Problem details
Repeat verbatim only the lines from the one with "Build this scene" through the one with "from mathutils import Vector, Matrix", both ends kept. Pictures stay out.

Record extracts
>> BEGIN
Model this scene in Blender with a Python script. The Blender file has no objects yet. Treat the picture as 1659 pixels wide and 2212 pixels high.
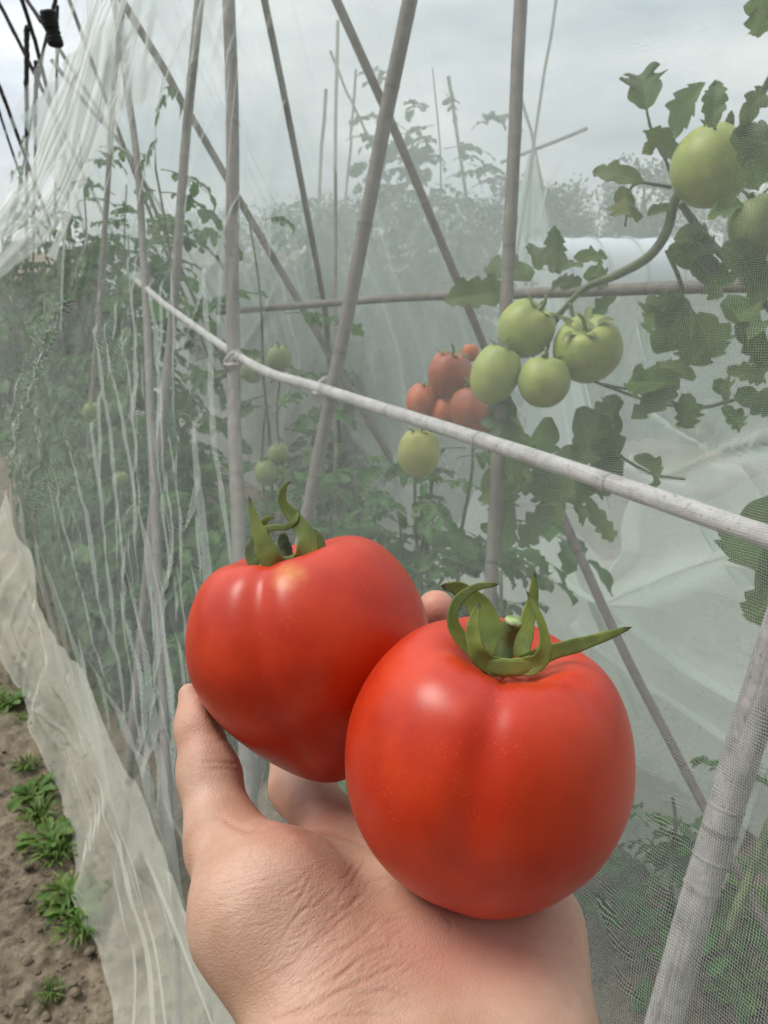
>> END
>> BEGIN
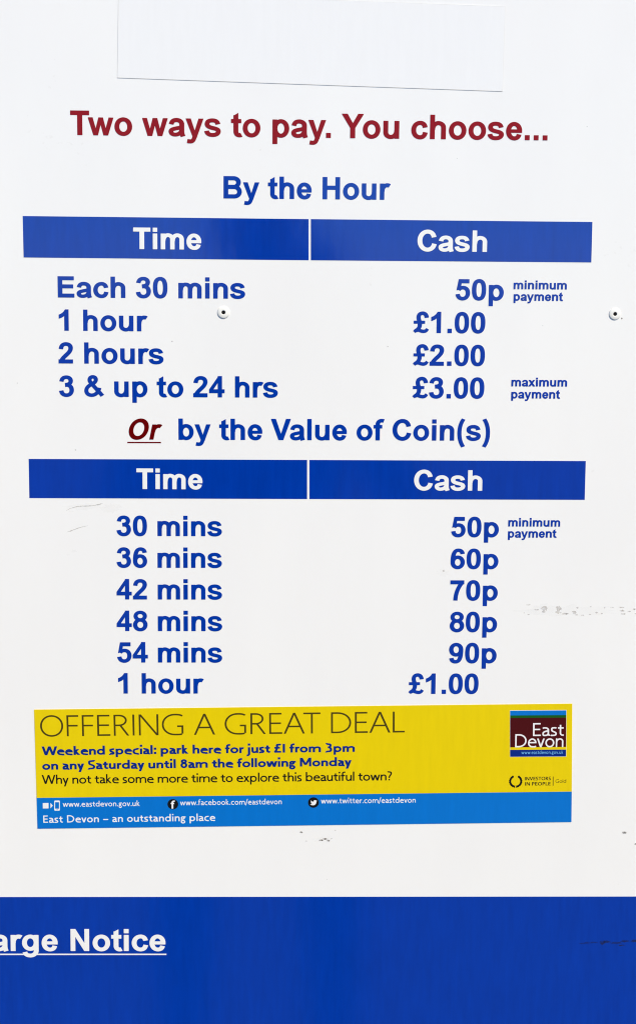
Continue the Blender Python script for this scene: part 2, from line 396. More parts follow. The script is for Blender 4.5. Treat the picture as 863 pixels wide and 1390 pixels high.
>> END
>> BEGIN
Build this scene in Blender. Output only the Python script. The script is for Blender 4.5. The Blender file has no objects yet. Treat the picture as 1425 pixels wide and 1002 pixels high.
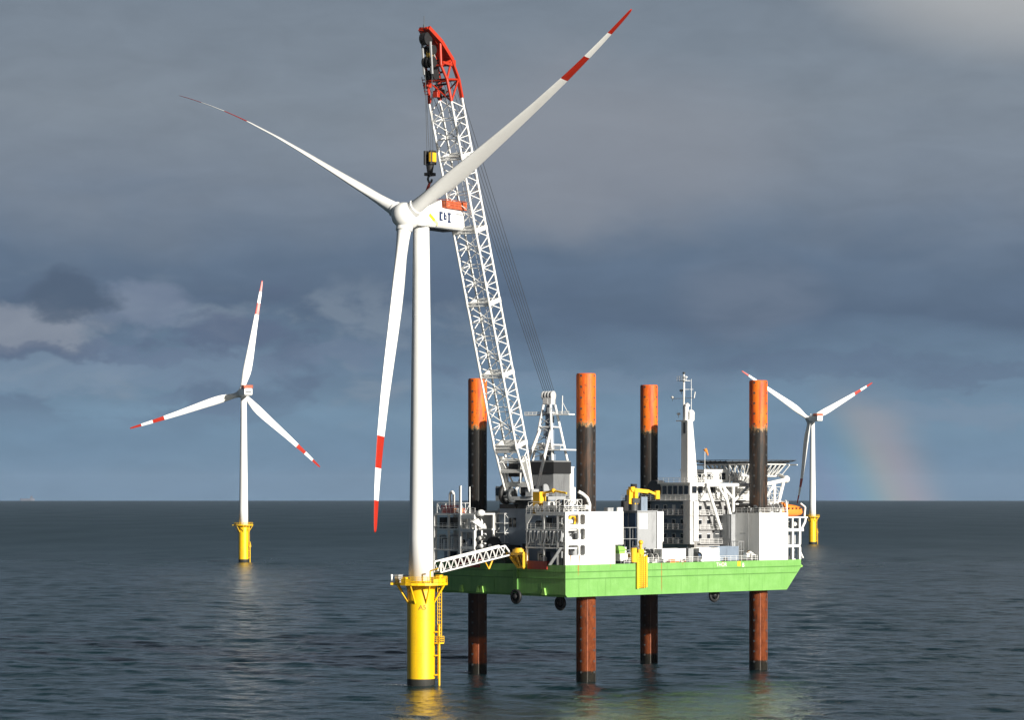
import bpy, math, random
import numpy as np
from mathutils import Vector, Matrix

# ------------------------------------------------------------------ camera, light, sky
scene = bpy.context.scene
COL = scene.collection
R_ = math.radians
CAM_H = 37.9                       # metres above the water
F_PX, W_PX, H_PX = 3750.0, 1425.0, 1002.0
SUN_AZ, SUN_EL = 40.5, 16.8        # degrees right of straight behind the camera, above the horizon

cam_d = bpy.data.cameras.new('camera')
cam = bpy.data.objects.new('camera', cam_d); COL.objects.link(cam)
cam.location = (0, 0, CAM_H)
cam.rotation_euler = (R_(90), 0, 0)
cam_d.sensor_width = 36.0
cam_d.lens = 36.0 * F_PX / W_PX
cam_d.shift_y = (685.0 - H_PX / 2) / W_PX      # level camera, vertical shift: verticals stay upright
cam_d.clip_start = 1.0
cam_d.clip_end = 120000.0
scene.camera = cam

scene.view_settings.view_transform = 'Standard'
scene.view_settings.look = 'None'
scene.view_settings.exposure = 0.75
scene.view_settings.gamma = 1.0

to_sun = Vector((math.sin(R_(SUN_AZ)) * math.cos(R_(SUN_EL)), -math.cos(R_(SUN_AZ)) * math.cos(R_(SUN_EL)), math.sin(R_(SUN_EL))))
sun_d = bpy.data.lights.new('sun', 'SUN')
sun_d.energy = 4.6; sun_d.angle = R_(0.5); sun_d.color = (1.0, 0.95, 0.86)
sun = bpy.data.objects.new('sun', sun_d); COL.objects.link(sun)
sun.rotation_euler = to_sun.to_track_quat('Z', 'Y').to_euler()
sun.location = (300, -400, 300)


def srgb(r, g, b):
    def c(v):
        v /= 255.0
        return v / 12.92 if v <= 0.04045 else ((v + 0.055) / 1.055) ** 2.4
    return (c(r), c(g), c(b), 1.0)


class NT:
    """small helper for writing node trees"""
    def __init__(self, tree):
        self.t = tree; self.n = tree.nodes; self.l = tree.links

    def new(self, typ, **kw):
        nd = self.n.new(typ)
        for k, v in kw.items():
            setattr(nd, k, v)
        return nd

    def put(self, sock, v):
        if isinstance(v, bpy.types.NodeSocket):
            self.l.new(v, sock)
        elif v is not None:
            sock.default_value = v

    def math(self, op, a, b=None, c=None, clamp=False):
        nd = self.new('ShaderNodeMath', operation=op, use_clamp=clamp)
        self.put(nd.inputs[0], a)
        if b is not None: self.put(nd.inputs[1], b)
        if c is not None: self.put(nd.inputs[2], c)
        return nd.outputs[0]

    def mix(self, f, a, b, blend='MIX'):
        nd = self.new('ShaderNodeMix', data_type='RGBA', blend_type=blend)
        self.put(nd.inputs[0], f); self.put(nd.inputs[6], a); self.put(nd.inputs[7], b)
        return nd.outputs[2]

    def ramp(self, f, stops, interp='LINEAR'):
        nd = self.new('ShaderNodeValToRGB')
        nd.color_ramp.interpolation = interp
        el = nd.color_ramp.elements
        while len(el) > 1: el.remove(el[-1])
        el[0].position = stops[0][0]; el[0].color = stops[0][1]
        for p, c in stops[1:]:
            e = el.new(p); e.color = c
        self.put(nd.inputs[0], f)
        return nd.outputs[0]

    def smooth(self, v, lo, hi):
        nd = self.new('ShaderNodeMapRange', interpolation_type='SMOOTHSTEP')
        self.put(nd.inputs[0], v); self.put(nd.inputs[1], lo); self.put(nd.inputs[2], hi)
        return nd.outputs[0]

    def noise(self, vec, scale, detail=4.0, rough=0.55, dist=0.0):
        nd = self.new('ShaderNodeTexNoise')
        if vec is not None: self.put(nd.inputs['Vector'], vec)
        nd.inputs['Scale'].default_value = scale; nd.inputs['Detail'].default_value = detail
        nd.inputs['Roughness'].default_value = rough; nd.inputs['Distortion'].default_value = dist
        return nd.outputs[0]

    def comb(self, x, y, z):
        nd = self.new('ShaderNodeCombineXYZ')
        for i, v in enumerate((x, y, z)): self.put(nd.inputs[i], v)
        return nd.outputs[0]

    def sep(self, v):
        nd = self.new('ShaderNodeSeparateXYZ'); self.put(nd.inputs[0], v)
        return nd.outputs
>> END
Solution
Build this scene in Blender. Output only the Python script. The script is for Blender 4.5. The Blender file has no objects yet. Treat the picture as 1425 pixels wide and 1002 pixels high.
import bpy, math, random
import numpy as np
from mathutils import Vector, Matrix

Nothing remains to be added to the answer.